Metrics That Show Your Reply Work Pays Off
Watch rating trends by month, response time, and the share of threads with a follow-up visit. Many owners also track the percent of one-star posts that turn into a three-star edit after a kind, quick fix. Tie those wins back to staff rewards so the habit sticks.
Step-By-Step Reply Builder
- Scan The Thread: read twice before writing. Look for dates, order size, names, and any signs of a mix-up.
- Choose The Channel: public note for context, private note for details.
- Draft A One-Line Summary: mirror the reviewer’s main point in plain words.
- Add One Action: refund, remake, credit, policy tweak, or staff coaching.
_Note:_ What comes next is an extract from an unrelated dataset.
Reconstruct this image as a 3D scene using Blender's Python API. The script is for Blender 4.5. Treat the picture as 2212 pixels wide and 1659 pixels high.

- Close With A Next Step: phone, email, or DM. Keep it simple to follow.
Examples By Business Type
Restaurant Or Cafe
“Thanks for the kind words on the cappuccino, Elle. About the wait yesterday—our machine needed a reset at noon. We added a backup process so orders don’t stall. I’d love a second try—please DM me so I can set that up.”
Salon Or Spa
“I appreciate your note, Priya. I reviewed your booking and see we ran ten minutes late. We added a buffer to stop that from happening again. Message me and I’ll make this right.”
Home Services
“Thanks, Marcus. I checked the work order and will adjust the invoice to remove the trip charge you flagged. Call me at the number in our bio so I can process it now.”
Public Vs Private: Sample Combos
Combo A: post a short public note that you’re reaching out, then send a DM requesting an order number. This shows care to readers while keeping data secure.
Combo B: DM first for details, then post a closing public note once it’s fixed. This records the resolve for future shoppers.
Build Your House Style Guide
Write a one-page guide so anyone who covers the inbox can match the voice. Include greeting lines, apology lines, and closing lines that fit your brand. Add do’s and don’ts, privacy rules, and when to move to a call. Train for tense moments using real past threads.
Final Take
Yes, you can reply on Yelp, and you should. Short, specific, and kind wins. Keep private data in DMs. Report the rare rule-breaker. Link actions in your shop to the patterns you see in reviews, and your next review gets easier.